From the album The dirt pt. 2
This is a confrontation with someone who taught the narrator to perform happiness while hiding rage. The narrator demands honesty while threatening violence, but the real violence already happened—being trained to lie about what you feel until the lid blows off.
Will you come clean? 'Cause I just can't pretend / That we are living in happiness
The demand is not for an apology but for acknowledgment. The narrator needs this person to stop pretending everything is fine because they can't hold up their half of the charade anymore.
Since I was young, you taught me how to lie / Do you find that surprising?
The narrator is naming the mechanism of their damage. Someone smiled while teaching them to suppress truth, and now they are furious at having internalized that lesson so well.
I don't know what I would do / If you were young and I was me, 'cause / I don't think I would like you
This is the narrator admitting they would reject this person if power were equal.
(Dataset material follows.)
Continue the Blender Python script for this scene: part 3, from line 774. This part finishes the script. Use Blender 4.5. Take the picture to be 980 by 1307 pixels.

The only reason they are still here, still demanding honesty, is because the relationship was never built on choice.
Oh, I don't care / I don't care
Saying it twice does not make it true. The entire song is evidence of caring too much—the violence threatened, the confrontation demanded. Not caring would mean silence.
The narrator would be shocked to realize that 'I don't care' repeated twice in the outro is the exact lie they are accusing the other person of teaching them. The song ends where it started—pretending not to feel what is clearly eating them alive.